What is required -
Leave out every picture, and retype exactly the lines from the line with "Recreate this scene" through the line with "from mathutils import", both ends included.

Records shown -
───
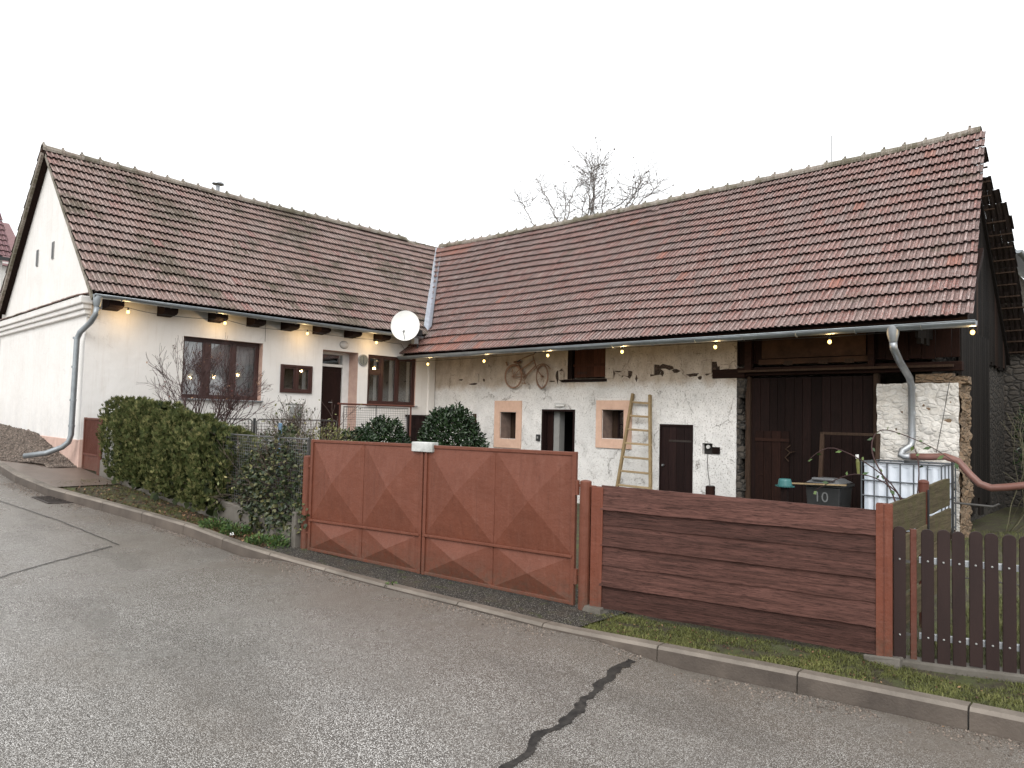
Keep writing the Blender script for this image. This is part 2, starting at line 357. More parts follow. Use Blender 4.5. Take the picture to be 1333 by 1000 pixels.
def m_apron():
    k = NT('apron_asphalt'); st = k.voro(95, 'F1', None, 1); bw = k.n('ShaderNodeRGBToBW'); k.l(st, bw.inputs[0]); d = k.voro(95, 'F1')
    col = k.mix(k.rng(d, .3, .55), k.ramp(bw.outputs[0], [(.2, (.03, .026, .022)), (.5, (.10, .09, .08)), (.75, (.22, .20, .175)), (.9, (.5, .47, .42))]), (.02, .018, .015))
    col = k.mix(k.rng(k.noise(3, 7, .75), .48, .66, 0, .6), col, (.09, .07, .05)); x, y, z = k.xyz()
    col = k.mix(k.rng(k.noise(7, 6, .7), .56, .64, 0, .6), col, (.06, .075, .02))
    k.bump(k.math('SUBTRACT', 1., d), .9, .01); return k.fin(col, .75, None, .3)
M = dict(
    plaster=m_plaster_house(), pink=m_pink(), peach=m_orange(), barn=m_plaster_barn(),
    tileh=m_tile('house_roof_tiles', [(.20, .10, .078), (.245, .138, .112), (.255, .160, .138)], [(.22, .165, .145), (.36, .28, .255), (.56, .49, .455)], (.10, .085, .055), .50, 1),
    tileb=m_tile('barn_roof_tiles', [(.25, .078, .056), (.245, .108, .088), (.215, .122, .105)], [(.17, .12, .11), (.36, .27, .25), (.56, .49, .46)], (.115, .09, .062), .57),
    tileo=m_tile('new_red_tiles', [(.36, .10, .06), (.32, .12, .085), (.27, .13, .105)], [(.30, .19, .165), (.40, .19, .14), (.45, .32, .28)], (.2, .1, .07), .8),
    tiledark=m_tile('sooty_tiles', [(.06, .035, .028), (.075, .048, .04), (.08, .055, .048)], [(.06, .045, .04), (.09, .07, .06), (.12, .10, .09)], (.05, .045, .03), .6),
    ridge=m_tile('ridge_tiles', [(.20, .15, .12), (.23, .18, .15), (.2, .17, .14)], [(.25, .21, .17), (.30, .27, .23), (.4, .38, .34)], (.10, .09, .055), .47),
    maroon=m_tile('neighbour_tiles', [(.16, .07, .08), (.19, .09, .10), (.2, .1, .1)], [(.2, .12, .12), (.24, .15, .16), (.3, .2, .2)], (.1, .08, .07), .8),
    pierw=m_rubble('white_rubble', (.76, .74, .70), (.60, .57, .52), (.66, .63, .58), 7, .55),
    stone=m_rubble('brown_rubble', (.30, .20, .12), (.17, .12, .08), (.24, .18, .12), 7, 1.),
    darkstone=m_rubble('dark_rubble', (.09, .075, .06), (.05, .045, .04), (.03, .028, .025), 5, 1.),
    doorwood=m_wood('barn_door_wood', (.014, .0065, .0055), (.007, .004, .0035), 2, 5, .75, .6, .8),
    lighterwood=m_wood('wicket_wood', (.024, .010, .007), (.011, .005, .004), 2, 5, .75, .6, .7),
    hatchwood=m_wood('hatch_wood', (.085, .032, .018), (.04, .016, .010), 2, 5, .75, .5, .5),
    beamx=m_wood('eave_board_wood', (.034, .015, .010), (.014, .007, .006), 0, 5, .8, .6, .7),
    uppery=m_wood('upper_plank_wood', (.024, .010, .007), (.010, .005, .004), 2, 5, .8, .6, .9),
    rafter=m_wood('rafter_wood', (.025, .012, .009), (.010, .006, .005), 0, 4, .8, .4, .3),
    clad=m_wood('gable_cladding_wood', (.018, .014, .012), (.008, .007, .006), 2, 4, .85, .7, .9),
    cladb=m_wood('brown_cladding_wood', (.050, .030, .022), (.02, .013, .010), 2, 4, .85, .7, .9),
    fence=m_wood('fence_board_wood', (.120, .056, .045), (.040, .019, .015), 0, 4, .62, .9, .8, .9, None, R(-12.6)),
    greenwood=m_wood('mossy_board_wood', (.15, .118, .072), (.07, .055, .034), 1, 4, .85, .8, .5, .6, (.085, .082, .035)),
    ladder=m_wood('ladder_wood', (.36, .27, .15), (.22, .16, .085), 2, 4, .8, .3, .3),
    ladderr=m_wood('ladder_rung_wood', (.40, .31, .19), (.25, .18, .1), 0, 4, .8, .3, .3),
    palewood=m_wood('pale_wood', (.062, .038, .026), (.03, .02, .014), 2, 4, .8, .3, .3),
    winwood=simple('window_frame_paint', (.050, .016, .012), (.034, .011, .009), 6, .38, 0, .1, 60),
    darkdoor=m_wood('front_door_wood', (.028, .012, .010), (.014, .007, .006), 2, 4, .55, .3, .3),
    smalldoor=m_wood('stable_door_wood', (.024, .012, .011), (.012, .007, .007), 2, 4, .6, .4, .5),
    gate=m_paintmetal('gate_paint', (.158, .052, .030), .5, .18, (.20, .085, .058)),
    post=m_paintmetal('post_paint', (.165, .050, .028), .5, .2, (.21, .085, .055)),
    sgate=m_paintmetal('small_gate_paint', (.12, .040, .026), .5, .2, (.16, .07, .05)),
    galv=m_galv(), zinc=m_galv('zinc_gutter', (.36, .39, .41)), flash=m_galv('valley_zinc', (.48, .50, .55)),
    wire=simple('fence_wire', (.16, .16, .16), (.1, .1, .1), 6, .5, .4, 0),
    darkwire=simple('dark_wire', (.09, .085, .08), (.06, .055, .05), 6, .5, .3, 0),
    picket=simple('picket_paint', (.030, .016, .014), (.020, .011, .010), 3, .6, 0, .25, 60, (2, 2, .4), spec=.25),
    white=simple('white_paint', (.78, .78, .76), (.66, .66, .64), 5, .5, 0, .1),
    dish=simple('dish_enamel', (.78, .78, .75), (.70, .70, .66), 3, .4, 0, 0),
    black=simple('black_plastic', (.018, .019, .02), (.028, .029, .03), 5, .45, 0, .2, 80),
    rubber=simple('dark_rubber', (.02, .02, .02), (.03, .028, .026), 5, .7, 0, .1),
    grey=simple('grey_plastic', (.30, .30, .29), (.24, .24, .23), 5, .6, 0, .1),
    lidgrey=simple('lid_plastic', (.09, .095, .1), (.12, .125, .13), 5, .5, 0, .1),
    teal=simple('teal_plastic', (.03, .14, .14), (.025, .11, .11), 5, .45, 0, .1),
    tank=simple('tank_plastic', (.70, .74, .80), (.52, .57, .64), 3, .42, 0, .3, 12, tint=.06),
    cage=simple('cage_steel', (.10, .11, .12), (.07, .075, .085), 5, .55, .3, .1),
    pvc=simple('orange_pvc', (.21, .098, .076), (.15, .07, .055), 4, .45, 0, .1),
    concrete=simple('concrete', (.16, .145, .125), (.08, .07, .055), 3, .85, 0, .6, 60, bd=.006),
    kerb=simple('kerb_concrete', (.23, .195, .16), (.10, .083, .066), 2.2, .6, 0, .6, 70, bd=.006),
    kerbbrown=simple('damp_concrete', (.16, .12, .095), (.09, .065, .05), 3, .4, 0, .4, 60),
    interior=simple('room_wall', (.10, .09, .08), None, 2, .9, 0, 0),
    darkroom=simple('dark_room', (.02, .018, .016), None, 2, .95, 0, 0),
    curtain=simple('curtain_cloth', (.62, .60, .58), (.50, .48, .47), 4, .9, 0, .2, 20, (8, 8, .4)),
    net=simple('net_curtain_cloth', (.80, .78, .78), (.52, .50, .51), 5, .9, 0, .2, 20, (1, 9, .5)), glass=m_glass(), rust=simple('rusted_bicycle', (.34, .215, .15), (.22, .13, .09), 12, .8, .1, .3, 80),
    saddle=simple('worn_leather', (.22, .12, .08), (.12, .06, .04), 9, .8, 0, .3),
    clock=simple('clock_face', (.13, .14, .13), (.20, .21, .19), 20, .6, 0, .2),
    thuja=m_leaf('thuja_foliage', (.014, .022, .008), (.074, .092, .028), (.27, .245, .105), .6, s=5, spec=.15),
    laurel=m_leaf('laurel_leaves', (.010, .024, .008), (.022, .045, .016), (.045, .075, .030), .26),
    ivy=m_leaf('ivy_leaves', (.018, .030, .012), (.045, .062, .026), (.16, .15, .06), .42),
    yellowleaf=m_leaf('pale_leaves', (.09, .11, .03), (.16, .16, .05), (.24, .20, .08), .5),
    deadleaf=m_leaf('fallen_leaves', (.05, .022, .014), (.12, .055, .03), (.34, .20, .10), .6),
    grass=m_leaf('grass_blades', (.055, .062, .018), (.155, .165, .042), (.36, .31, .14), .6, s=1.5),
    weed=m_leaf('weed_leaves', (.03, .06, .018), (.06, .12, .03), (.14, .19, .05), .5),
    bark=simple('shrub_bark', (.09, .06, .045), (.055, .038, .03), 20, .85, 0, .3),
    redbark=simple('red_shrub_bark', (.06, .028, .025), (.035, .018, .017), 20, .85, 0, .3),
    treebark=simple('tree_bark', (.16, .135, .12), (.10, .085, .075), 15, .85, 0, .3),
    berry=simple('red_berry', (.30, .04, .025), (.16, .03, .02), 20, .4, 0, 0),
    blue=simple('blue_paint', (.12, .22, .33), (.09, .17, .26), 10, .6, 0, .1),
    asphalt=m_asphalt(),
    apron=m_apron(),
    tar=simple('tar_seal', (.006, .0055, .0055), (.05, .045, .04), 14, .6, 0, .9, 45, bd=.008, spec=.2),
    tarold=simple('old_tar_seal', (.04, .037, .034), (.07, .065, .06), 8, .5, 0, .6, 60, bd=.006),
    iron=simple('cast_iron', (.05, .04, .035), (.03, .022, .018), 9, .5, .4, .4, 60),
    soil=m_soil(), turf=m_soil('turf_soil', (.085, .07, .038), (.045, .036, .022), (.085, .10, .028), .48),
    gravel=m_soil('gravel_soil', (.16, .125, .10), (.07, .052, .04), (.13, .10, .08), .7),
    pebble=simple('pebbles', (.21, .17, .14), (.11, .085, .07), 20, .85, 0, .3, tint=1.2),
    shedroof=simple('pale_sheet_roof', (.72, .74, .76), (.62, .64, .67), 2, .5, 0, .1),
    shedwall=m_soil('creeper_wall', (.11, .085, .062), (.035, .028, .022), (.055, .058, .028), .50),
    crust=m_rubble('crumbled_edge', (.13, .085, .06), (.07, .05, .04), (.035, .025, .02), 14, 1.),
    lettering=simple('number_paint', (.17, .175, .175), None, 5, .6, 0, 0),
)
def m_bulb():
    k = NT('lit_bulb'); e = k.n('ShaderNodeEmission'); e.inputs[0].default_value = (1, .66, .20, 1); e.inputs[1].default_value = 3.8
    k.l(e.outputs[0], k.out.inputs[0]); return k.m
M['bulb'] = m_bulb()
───
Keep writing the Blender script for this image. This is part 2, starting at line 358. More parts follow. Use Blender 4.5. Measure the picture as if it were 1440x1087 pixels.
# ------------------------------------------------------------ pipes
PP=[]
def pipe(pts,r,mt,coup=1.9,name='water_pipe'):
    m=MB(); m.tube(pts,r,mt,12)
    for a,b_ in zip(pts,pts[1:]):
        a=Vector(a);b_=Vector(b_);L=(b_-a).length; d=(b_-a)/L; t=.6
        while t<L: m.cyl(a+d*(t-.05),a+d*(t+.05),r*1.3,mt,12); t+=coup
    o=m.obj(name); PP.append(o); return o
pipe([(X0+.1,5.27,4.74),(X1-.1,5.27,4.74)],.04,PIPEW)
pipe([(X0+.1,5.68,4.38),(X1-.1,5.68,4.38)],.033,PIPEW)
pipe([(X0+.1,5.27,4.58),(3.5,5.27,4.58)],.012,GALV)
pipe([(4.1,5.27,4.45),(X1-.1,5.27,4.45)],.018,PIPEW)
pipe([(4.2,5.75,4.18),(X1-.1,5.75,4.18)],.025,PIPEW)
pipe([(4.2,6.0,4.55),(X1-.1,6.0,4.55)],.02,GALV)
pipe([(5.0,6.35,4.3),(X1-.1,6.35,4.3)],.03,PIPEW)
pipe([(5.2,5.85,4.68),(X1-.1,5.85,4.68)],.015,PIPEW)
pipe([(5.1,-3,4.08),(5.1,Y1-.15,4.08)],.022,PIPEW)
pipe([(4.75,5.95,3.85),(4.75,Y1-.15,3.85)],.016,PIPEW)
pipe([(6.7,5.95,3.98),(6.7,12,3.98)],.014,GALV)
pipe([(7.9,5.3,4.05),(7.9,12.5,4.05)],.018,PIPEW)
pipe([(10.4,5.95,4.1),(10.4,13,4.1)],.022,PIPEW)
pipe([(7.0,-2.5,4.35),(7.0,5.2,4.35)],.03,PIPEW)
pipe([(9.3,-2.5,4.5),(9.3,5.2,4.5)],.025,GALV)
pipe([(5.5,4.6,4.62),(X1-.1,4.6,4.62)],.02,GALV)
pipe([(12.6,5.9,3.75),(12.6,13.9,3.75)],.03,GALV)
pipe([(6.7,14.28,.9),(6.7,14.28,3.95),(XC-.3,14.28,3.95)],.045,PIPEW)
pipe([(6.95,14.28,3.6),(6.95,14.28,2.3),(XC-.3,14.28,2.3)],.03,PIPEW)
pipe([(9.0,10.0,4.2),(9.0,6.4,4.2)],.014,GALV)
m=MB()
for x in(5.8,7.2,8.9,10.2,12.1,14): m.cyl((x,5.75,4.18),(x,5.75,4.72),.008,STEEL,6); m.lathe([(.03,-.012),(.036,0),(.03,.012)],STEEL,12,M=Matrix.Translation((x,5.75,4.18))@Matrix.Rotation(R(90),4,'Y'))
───
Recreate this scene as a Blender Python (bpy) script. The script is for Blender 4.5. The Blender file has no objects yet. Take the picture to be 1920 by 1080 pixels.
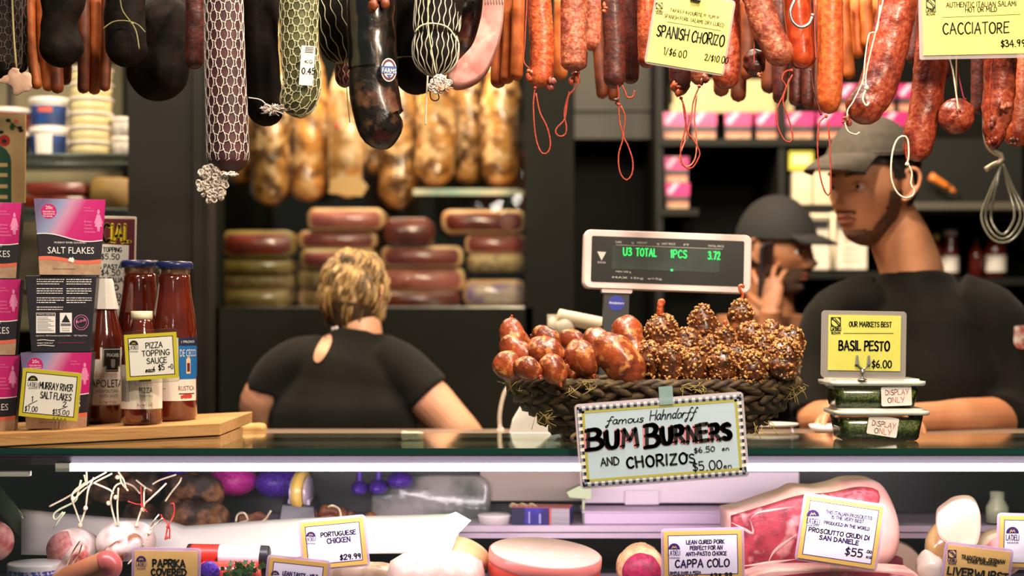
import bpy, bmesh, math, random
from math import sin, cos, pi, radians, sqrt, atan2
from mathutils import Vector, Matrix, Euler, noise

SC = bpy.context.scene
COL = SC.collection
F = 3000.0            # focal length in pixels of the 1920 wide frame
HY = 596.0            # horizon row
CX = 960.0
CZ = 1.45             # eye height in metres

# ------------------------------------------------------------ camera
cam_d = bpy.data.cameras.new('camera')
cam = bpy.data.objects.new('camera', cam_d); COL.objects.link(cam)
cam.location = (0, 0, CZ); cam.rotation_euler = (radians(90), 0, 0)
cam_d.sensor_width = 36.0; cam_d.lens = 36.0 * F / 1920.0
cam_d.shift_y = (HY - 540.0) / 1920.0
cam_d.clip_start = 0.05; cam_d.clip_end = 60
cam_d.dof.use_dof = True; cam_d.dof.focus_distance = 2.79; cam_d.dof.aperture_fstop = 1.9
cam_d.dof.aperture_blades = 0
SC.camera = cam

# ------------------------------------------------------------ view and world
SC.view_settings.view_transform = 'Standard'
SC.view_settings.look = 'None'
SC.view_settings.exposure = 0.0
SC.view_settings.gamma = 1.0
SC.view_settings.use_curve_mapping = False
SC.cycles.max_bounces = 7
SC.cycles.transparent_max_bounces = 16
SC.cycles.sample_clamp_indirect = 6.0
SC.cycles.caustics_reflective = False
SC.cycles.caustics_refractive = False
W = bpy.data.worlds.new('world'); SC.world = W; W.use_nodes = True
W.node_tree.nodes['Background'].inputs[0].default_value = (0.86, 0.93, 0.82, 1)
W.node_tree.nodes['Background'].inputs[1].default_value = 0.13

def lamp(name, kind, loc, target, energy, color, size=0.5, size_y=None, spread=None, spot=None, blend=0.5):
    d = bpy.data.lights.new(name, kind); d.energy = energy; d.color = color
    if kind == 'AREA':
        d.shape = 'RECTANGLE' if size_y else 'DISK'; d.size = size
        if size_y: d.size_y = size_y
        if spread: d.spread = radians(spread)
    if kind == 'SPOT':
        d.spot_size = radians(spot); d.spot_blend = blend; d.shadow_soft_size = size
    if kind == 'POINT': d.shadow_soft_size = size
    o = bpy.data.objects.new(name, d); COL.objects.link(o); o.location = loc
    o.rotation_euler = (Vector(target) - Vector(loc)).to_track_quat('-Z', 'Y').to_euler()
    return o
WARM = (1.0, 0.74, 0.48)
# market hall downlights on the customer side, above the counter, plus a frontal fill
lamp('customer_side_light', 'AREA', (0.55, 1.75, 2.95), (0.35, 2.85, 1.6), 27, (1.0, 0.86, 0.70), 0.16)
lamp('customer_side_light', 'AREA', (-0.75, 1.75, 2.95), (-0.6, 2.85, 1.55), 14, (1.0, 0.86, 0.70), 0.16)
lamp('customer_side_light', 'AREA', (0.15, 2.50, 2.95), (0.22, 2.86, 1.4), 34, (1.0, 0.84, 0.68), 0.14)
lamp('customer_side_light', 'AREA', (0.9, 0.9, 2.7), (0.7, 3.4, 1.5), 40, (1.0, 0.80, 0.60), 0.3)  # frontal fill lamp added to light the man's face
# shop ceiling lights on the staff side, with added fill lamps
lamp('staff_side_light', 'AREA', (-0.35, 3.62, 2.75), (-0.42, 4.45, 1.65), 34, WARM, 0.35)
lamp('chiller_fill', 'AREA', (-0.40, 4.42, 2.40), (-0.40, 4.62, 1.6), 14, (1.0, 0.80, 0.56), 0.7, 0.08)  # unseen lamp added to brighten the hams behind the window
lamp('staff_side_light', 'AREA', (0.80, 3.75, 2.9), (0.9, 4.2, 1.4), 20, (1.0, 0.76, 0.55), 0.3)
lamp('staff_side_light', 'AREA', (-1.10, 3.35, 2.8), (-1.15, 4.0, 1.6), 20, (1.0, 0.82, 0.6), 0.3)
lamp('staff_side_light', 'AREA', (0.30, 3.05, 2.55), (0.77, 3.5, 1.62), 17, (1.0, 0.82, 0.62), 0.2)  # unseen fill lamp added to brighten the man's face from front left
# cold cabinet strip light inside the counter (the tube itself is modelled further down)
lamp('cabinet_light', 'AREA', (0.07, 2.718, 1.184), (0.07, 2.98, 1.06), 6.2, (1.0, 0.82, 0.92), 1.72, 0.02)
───
Problem solution -
Recreate this scene as a Blender Python (bpy) script. The script is for Blender 4.5. The Blender file has no objects yet. Take the picture to be 1920 by 1080 pixels.
import bpy, bmesh, math, random
from math import sin, cos, pi, radians, sqrt, atan2
from mathutils import Vector, Matrix, Euler, noise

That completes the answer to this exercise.